Two key functions of the enormous amount of time, energy, and money the small company expended in this pursuit: The first is the sourcing itself, ensuring no harm in the ingredient’s procurement, neither for the suppliers and their communities, nor the customer who will sell the product. But the second is equally important to Beautycounter and likeminded companies such as Ferrero, Hershey’s, Mars, Williams Sonoma, Timberland, and Vans — thorough ingredient tracing transparency for the ultimate consumers.
A few summary suggestions on business transparency:
- Be clear, concise, and as thorough as practicable in all communications — internal and external — including about company ownership, purpose, product sourcing, pricing, income streams, employment practices, compensation, environmental impact, goals, etc.
- Seek guidance and assistance from established and trustworthy industry-specific and general business organizations that educate, benchmark, measure, validate and/or provide certification based on ambitious but achievable standards.

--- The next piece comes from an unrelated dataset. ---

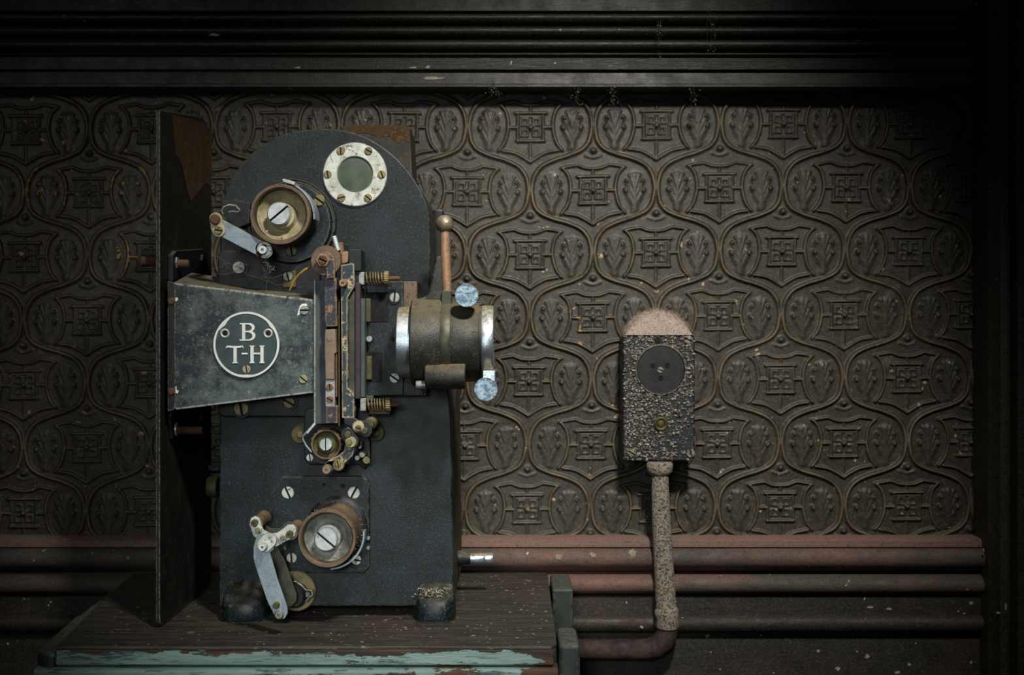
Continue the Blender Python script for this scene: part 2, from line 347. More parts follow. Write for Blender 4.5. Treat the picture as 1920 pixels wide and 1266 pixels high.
# ------------------------------------------------------------------ wall with embossed paper
WALL = .32
kx = (DIST+WALL)/FPX
def build_wall():
    TX, TY = 236.5, 239.0
    st = .75; gx = np.arange(0, TX, st); gy = np.arange(0, TY, st); X, Y = np.meshgrid(gx, gy)
    H = np.zeros_like(X); Rg = np.zeros_like(X)
    def smooth(pts, n=6):
        P = np.array(pts, float); out = []
        for i in range(len(P)-1):
            p0 = P[max(i-1, 0)]; p1 = P[i]; p2 = P[i+1]; p3 = P[min(i+2, len(P)-1)]
            for j in range(n):
                t_ = j/n; out.append(.5*((2*p1)+(-p0+p2)*t_+(2*p0-5*p1+4*p2-p3)*t_**2+(-p0+3*p1-3*p2+p3)*t_**3))
        out.append(P[-1]); return out
    def add(pts, amp, wd, rid=1, cen=None):
        nonlocal H, Rg
        pts = [np.array(p, float) for p in pts]
        for ox in (0, 118.25, TX, -118.25, 354.75):
            for oy in (0, 119.5, TY, -119.5, 358.5):
                if (abs(ox) % 236.5 > 100) != (abs(oy) % 239 > 100): continue
                D = np.full_like(X, 1e9)
                for a, b in zip(pts, pts[1:]):
                    ax, ay = a[0]+ox, a[1]+oy; dx, dy = b-a
                    if max(ax, ax+dx) < -15 or min(ax, ax+dx) > TX+15 or max(ay, ay+dy) < -15 or min(ay, ay+dy) > TY+15: continue
                    l2 = dx*dx+dy*dy+1e-9
                    tt = np.clip(((X-ax)*dx+(Y-ay)*dy)/l2, 0, 1)
                    D = np.minimum(D, (X-ax-tt*dx)**2+(Y-ay-tt*dy)**2)
                g = np.exp(-(D/(wd*wd))**1.3)
                H = np.maximum(H, amp*g); Rg = np.maximum(Rg, g*rid)
    og = [(3, -119.5), (5, -105), (9, -91), (20, -78), (43, -67.5), (71, -59), (96, -47), (109, -31), (114, -15), (115.5, 0)]
    for s in (1, -1):
        f = lambda P: [(x*s, y) for x, y in P]
        add(smooth(f(og)), 1.0, 3.3)
        add(smooth(f([(58, -43), (47, -30), (42, -8), (44, 12), (50, 30), (60, 43)])), .9, 2.4, .95)
        add(smooth(f([(0, -41), (14, -42), (30, -48)])), .8, 2.1, .9)
        add(smooth(f([(30, -48), (44, -46), (60, -43)])), .8, 2.1, .9)
        add(smooth(f([(52, 43), (30, 47), (14, 55), (0, 64)])), .85, 2.5, .95)
        add(f([(25, 0), (40, 0)]), .8, 2.4, 1)
        add(f([(24, -26), (24, 24)]), .7, 2.0, .5)
        add(f([(21, -21), (21, 21)]), .35, 1.6, .2)
        for sy in (1, -1):
            add(f([(5, 4*sy), (16, 4*sy), (16, 16*sy), (5, 16*sy), (5, 4*sy)]), .45, 1.8, .3)
        # leaf in the oval
        cx = 78
        lf = lambda P: [((cx+a)*s, b) for a, b in P]
        add(smooth(lf([(0, 38), (1, 20), (0, 0), (0, -26)])), .48, 7.0, .10)
        for sx in (1, -1):
            add(smooth(lf([(0, 32), (8*sx, 16), (16*sx, 2)])), .45, 4.6, .10)
            add(smooth(lf([(0, 18), (8*sx, 0), (15*sx, -16)])), .45, 4.6, .10)
            add(smooth(lf([(0, 4), (5*sx, -14), (9*sx, -28)])), .5, 3.4, .12)
            add(lf([(17*sx, 0), (16*sx, 3)]), 1.05, 3.6, .85)
            add(lf([(15*sx, -18), (14*sx, -16)]), .95, 3.0, .7)
            add(smooth(lf([(2*sx, 40), (8*sx, 26), (15*sx, 14)])), .25, 1.5, .1)
    add([(-29, -26.5), (29, -26.5)], .9, 2.3, 1)
    add([(-26, 25), (26, 25)], .85, 2.3, .8)
    add([(-20, -20), (20, -20)], .4, 1.5, .2)
    add([(0, -41), (0, -28)], .5, 2.2, .3); add([(0, 27), (0, 62)], .35, 2.6, .2)
    add([(0, 0), (.5, 0)], 1.25, 5.0, .9)
    add([(0, -74.5), (.5, -74.5)], 1.2, 5.0, .8)
    add(smooth([(-14, -66), (0, -62), (14, -66)]), .3, 2.5, .15)
    # sample over the panel
    x0, x1, y0, y1 = -140, 1842, 120, 1040; step = 1.55
    nx = int((x1-x0)/step)+1; ny = int((y1-y0)/step)+1
    px = np.linspace(x0, x1, nx); py = np.linspace(y0, y1, ny); PX, PY = np.meshgrid(px, py)
    a = math.radians(.42)
    U = (PX-993)*math.cos(a)+(PY-476.5)*math.sin(a); V = -(PX-993)*math.sin(a)*-1+(PY-476.5)*math.cos(a)-0
    r = np.random.RandomState(3)
    def lump(sc, n, amp):
        out = np.zeros_like(PX)
        for _ in range(n):
            kx_, ky_ = r.normal(0, 1/sc, 2); out += np.sin(PX*kx_+PY*ky_+r.rand()*6.28)
        return out*amp/math.sqrt(n)
    U = U+lump(160, 10, 1.2); V = V+lump(160, 10, 1.2)
    fu = np.mod(U, TX)/st; fv = np.mod(V, TY)/st; w_, h_ = len(gx), len(gy)
    iu = np.floor(fu).astype(int); iv = np.floor(fv).astype(int); du = fu-iu; dv = fv-iv
    def samp(G):
        i1 = (iu+1) % w_; j1 = (iv+1) % h_; i0 = iu % w_; j0 = iv % h_
        return G[j0, i0]*(1-du)*(1-dv)+G[j0, i1]*du*(1-dv)+G[j1, i0]*(1-du)*dv+G[j1, i1]*du*dv
    h = samp(H); rg = samp(Rg)
    soft = 1-.25*np.clip(lump(70, 14, .8), 0, 1)
    z = h*5.6e-3*soft+lump(60, 12, .0005)+lump(12, 30, .00012)
    chip = np.zeros_like(PX)
    for cx_, cy_, rr, am in ((90, 355, 60, .72), (235, 345, 45, .75), (225, 480, 50, .7), (270, 325, 14, .75), (1088, 612, 24, .75), (1085, 385, 30, .4), (1010, 262, 24, .5), (1085, 345, 25, .55), (275, 590, 30, .4), (160, 560, 60, .35), (405, 290, 22, .5), (1090, 640, 18, .6)):
        chip = np.maximum(chip, am*np.exp(-((PX-cx_)**2+(PY-cy_)**2)/rr**2))
    chip = chip*(.35+.65*rg)
    co = np.stack([(PX-960)*kx, WALL-z, -(PY-633)*kx], -1).reshape(-1, 3)
    idx = np.arange(nx*ny).reshape(ny, nx)
    q = np.stack([idx[:-1, :-1], idx[1:, :-1], idx[1:, 1:], idx[:-1, 1:]], -1).reshape(-1, 4)
    me = bpy.data.meshes.new('wall_back'); me.vertices.add(len(co)); me.vertices.foreach_set('co', co.ravel())
    me.loops.add(q.size); me.loops.foreach_set('vertex_index', q.ravel().astype(np.int32))
    me.polygons.add(len(q)); me.polygons.foreach_set('loop_start', np.arange(0, q.size, 4, dtype=np.int32))
    me.polygons.foreach_set('use_smooth', np.ones(len(q), bool)); me.update(calc_edges=True); me.validate()
    for nm, dat in (('ridge', rg), ('chip', chip)):
        at = me.attributes.new(nm, 'FLOAT', 'POINT'); at.data.foreach_set('value', dat.ravel().astype(np.float32))
    me.materials.append(M['embossed_paper'])
    o = bpy.data.objects.new('wall_back', me); SC.collection.objects.link(o)
    tag(o, 'dark wall panel embossed with a repeating ogee and leaf pattern', kind='structure')
build_wall()

def profile_x(name, prof, mat, x0, x1, label):
    """moulding: (depth, height) outline run along x"""
    bm = B(); a = [bm.verts.new((x0, p[0], p[1])) for p in prof]; b = [bm.verts.new((x1, p[0], p[1])) for p in prof]
    n = len(prof)
    for i in range(n): j = (i+1) % n; bm.faces.new((a[i], a[j], b[j], b[i]))
    bm.faces.new(a); bm.faces.new(b[::-1])
    o = obj(name, bm, mat, smooth=50); return tag(o, label, kind='structure')
def zy(y, Y): return W(0, y, Y).z
def bead(y0, y1, Ya, Yb, n=8):
    """convex bead between heights y0 and y1 (photo px at Ya), bulging from Ya out to Yb"""
    return [(Ya+(Yb-Ya)*math.sin(PI*i/n), zy(y0+(y1-y0)*(i/n-.08*math.sin(2*PI*i/n)), Ya)) for i in range(n+1)]
XL, XR = -1.0, W(1822, 0, .32).x+.01
def mould(name, items, mat, label, back=WALL+.03, x0=XL, x1=XR):
    prof = []
    for it in items: prof += it
    profile_x(name, prof+[(back, prof[-1][1]), (back, prof[0][1])], mat, x0, x1, label)
F = .280
mould('trim_1', [[(F, zy(-60, F)), (F, zy(20, F)), (F+.012, zy(22, F)), (F+.012, zy(25, F))], bead(26, 47, F+.008, F-.006), [(F+.012, zy(49, F))],
      bead(50, 72, F+.008, F-.006), [(F+.012, zy(74, F))], bead(75, 98, F+.008, F-.006), [(F+.010, zy(99, F)), (F-.008, zy(102, F)), (F-.009, zy(105, F)), (F-.002, zy(108, F)),
      (F, zy(130, F)), (F+.010, zy(131, F)), (F+.010, zy(134, F)), (F+.004, zy(136, F)), (F+.003, zy(156, F)), (F-.002, zy(159, F)), (F-.002, zy(163, F)), (F+.012, zy(166, F))]],
      'cornice_wood', 'dark reeded wooden moulding across the top above the embossed wall panel')
G = .283
mould('trim_2', [[(WALL, zy(1007, .30)), (G+.008, zy(1011, G)), (G, zy(1015, G)), (G, zy(1026, G)), (G+.006, zy(1027.5, G))]], 'rail_dust', 'dusty pinkish top ledge of the lower wall rail')
mould('trim_3', [[(G+.008, zy(1027.8, G)), (G-.004, zy(1030, G))], [(G-.010, zy(1040, G)), (G-.011, zy(1052, G)), (G-.006, zy(1062, G)), (G+.008, zy(1072, G)), (G+.012, zy(1075, G))]],
      'rail_wood', 'worn pinkish-red rounded rail below the embossed wall panel')
mould('trim_4', [[(G+.012, zy(1075, G))], bead(1077, 1114, G+.006, G-.009), [(G+.012, zy(1117, G))]], 'rail_wood', 'narrower dark bead with faded red paint under the rounded rail')
mould('trim_5', [[(G+.012, zy(1117, G)), (G+.004, zy(1119, G)), (G+.004, zy(1155, G)), (G-.004, zy(1158, G)), (G-.008, zy(1165, G)), (G-.006, zy(1180, G)), (G+.004, zy(1188, G)), (G+.008, zy(1190, G)), (G+.008, zy(1500, G))]],
      'dado_wood', 'dark wooden board with a low reddish ledge at the foot of the wall')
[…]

- Own up candidly to failings, lessons learned, and motivations going forward. If you find yourself in the midst of a scandal, confront it directly and respond authentically from a human — not corporate — angle first.
- Embed your transparency, ethics, and policies across your entire culture. Share and expand it to include your whole supply chain and the rest of your partners.
- Publish your transparency standards with your customers and the public, updating and reporting regularly on progress and changing goals.